High‐voltage interactions in plasma wakes: Simulation and flight measurements from the Charge Hazards and Wake Studies (CHAWS) experiment

1999 
The Charge Hazards and Wake Studies (CHAWS) flight experiment flew on the Wake Shield Facility (WSF) aboard STS-60 and STS-69. The experiment studied high-voltage current collection within the spacecraft wake. The wake-side sensor was a 45-cm-long, biasable cylindrical probe mounted on the 3.66-m-diameter WSF. Operations were performed in free flight and at various attitudes while on the shuttle orbiter remote manipulator system (RMS) arm. Preflight and postflight simulations were performed using the programs Potentials of Large Objects in the Auroral Region (POLAR) and Dynamic Plasma Analysis Code (DynaPAC) and are compared here with the flight results. Both programs perform three-dimensional, self-consistent, steady state plasma simulations. During high-voltage operations the wake-side probe collected current consistent with preflight predictions.

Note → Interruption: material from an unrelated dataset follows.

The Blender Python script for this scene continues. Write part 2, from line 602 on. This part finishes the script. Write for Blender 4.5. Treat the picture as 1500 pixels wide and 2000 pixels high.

In both the flight data and the steady state simulations the current collected has a power law dependence on the potential and has a less than linear dependence on density. Growth of the sheath beyond the WSF edge controls the high-voltage current collection, and kinematic and space charge effects both play important roles in attracting ions into the wake region. Measurements made at low voltage differ from the calculations. The preflight calculations for a pure oxygen plasma predict a collection threshold at −100 V bias. The flight data show little or no threshold, implying a source of ions not accounted for in the simulations. Possible sources for these ions are discussed.